Stability key for local vehicle production

Although economists are less upbeat about emerging markets than they might have been in the recent past, global analysts are forecasting a rise in the proportion of cars produced in the Brics from 38% in 2015 to 45% in 2020, according to the Automotive Future Now Report 2016.

But a projected GDP growth rate of 1.5% and recent political and economic uncertainties may jeopardise South Africa’s position to share in that piece of the pie.

As the largest manufacturing sector in the country, accounting for 30.2% of manufacturing output, the automotive industry contributes 7.2% to GDP, according to the department of trade and industry, and supports hundreds of thousands of jobs.
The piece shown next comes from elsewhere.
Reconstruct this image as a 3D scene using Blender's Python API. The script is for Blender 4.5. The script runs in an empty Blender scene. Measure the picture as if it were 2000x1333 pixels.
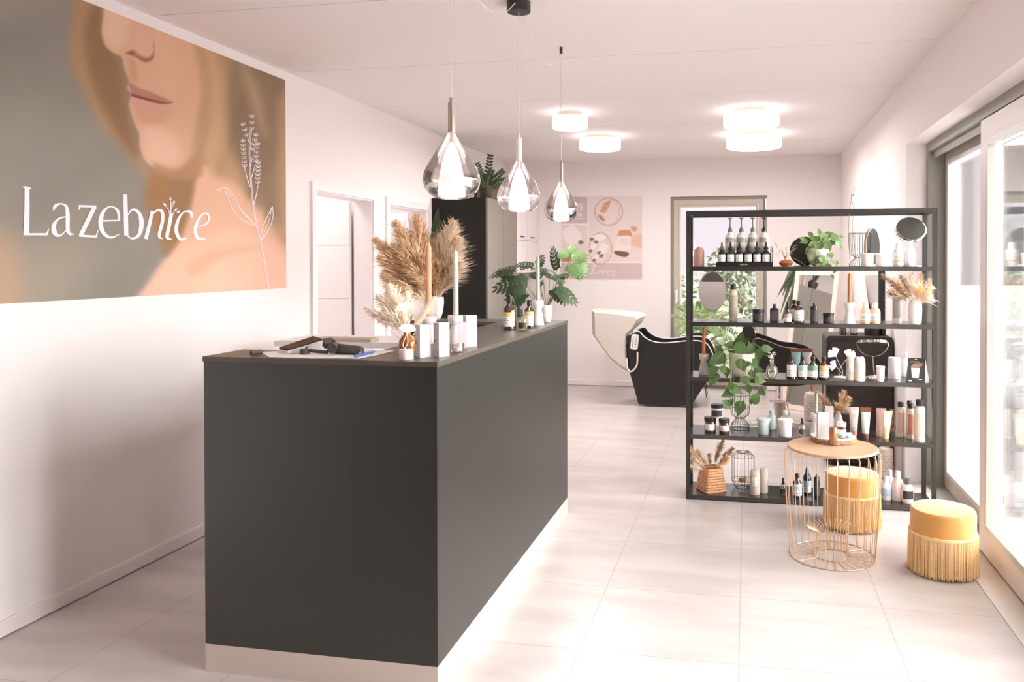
import bpy, math, random
import numpy as np
from mathutils import Vector, Matrix
random.seed(7)
R_ = math.radians
C = bpy.context.scene.collection
sc = bpy.context.scene

# ------------------------------------------------------------------ camera
F_PX, CX, CY, YAW, PIT, ROLL, EYE = 1547.6328, 1160.2307, 530.1945, 0.1909, 0.0108, -0.0010, 1.484
_c, _s = math.cos(YAW), math.sin(YAW)
FW = Vector((-_s*math.cos(PIT), _c*math.cos(PIT), -math.sin(PIT)))
RT0 = Vector((_c, _s, 0)); UP0 = RT0.cross(FW)
RT = RT0*math.cos(ROLL) + UP0*math.sin(ROLL)
UP = -RT0*math.sin(ROLL) + UP0*math.cos(ROLL)
cd = bpy.data.cameras.new('camera'); cam = bpy.data.objects.new('camera', cd); C.objects.link(cam)
cd.sensor_fit = 'HORIZONTAL'; cd.sensor_width = 36; cd.lens = 36*F_PX/2000
cd.shift_x = -(CX-1000)/2000; cd.shift_y = (CY-666.5)/2000
cd.clip_start = .05; cd.clip_end = 200
cam.matrix_world = Matrix(((RT.x, UP.x, -FW.x, 0), (RT.y, UP.y, -FW.y, 0), (RT.z, UP.z, -FW.z, EYE), (0, 0, 0, 1)))
sc.camera = cam
sc.view_settings.view_transform = 'Standard'; sc.view_settings.look = 'None'
sc.view_settings.exposure = 0.40; sc.view_settings.gamma = 1; sc.view_settings.use_curve_mapping = False
sc.cycles.max_bounces = 14; sc.cycles.diffuse_bounces = 6; sc.cycles.transparent_max_bounces = 16
sc.cycles.sample_clamp_indirect = 8

def col(r, g, b):
    f = lambda v: (v/255/12.92 if v/255 <= .04045 else ((v/255+.055)/1.055)**2.4)
    return (f(r), f(g), f(b), 1)

# world: bright overcast daylight
w = bpy.data.worlds.new('world'); sc.world = w; w.use_nodes = True
w.node_tree.nodes['Background'].inputs[0].default_value = col(240, 226, 236)
w.node_tree.nodes['Background'].inputs[1].default_value = 1.15
# daylight through the glazed right side: one very soft sun (thin high cloud)
sd = bpy.data.lights.new('daylight', 'SUN'); sd.energy = 41.0; sd.angle = R_(100); sd.color = (1, .96, 1)
so = bpy.data.objects.new('daylight', sd); C.objects.link(so)
so.rotation_euler = Vector((-.86, -.20, -.46)).to_track_quat('-Z', 'Y').to_euler()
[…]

Yet political and economic instability, a volatile currency and a history of labour disruption are endangering the country’s ability to attract capital.

These factors won’t make it any easier for car manufacturers to make decisions about continued investment into the country.

In 1995 capital investment by original equipment manufacturers (OEMs) amounted to a mere R847m. But aided by government incentives via its Automotive Production Development Programme (APDP) and official goal to produce 1.2m vehicles annually by 2020, investment in the last five years from the automotive sector amounted to R26.4bn, reports the National Association of Automobile Manufacturers of SA (Naamsa).

This substantial capital expenditure, predominantly by the seven major vehicle manufacturers, includes R5bn from Mercedes-Benz, R3.6bn from Ford and R1bn from General Motors.

A valuable industry

For the BMW Group, which recently invested a massive R6bn for production of the BMW X3 at its Rosslyn plant north of Pretoria, stability is key.

“We need to have stable production conditions for the X3. And political stability would also mean the rand would stabilise. That would help us, help the local economy and local suppliers,” says Dr Klaus Draeger, member of the board of management BMW AG: Purchasing and Supplier Network.

BMW’s Rosslyn plant generates more than 1% of the country’s total exports. Between 1975 and 2015, more than 1m vehicles have rolled off this production line. The German carmaker also supports more than 42 000 local jobs.

SA exports over 50% of its vehicle production. And with new vehicle sales continuing to dip, there is an increasing dependency on vehicle exports to support local manufacturing infrastructure and investment.

In 1995 vehicle exports totalled a mere 15 764. Today the figure is 333 802, projected to rise to 376 000 for 2016, reports Naamsa.

According to the department of trade and industry, in 1995, the value of exports for vehicles and components amounted to only R4.2bn. But by 2014 that figure had climbed to R115.7bn, accounting for 12.7% of SA’s total export value.

A leading exporter of premium vehicles, BMW SA’s production for export increased by over 70% in 2014 with 87.5% of the 3 Series vehicles built at Rosslyn destined for export.

Last year, BMW exports totalled 80% of local production – a number that equates to around 63 000 units.

Export volumes of the X3 will be similar to that of the 3 Series, Dr Ian Robertson, member of the board of management BMW AG: Sales and Marketing, tells finweek, but because the price point of the X3 is higher than that of the 3 Series, the value contribution will rise by around €3?000 to €4 000 per unit.

A long-term view

Predictably, a stable environment and stability within the automotive labour force are factors that BMW and other major players in the local vehicle industry would be keen to see bedded down.

The industry was rocked by prolonged strikes during 2013 and 2014, curbing export earnings and negatively impacting the industry’s trade deficit.

Any OEM considering the whole package of investment takes a long-term view, thus constancy over that long term is paramount.

“We always have to see the whole cycle of 10 years,” Draeger tells finweek. “R&D [research and development] of three years and production of seven years.”

And while it is that latter full seven-year phase that forms the payback for the capital investment, three years before the roll-out a decision for the successor of production is taken, says Draeger.

It is this critical future production decision by car manufacturers that could perhaps scupper ongoing vehicle production in SA if the stability that OEMs like BMW are keen to see realised does not come about.

Australia is a prime example of how disinvestment by car manufacturers leads to the demise of an automotive industry. Given the contribution by the local car industry to the economy, this is surely something that the country’s leaders would be keen to avoid.

Investment is, after all, stimulated by healthy and stable local conditions and potential for sustainable growth and gain.

Glenda Williams was a guest of BMW SA at the 86th Geneva International Motor Show.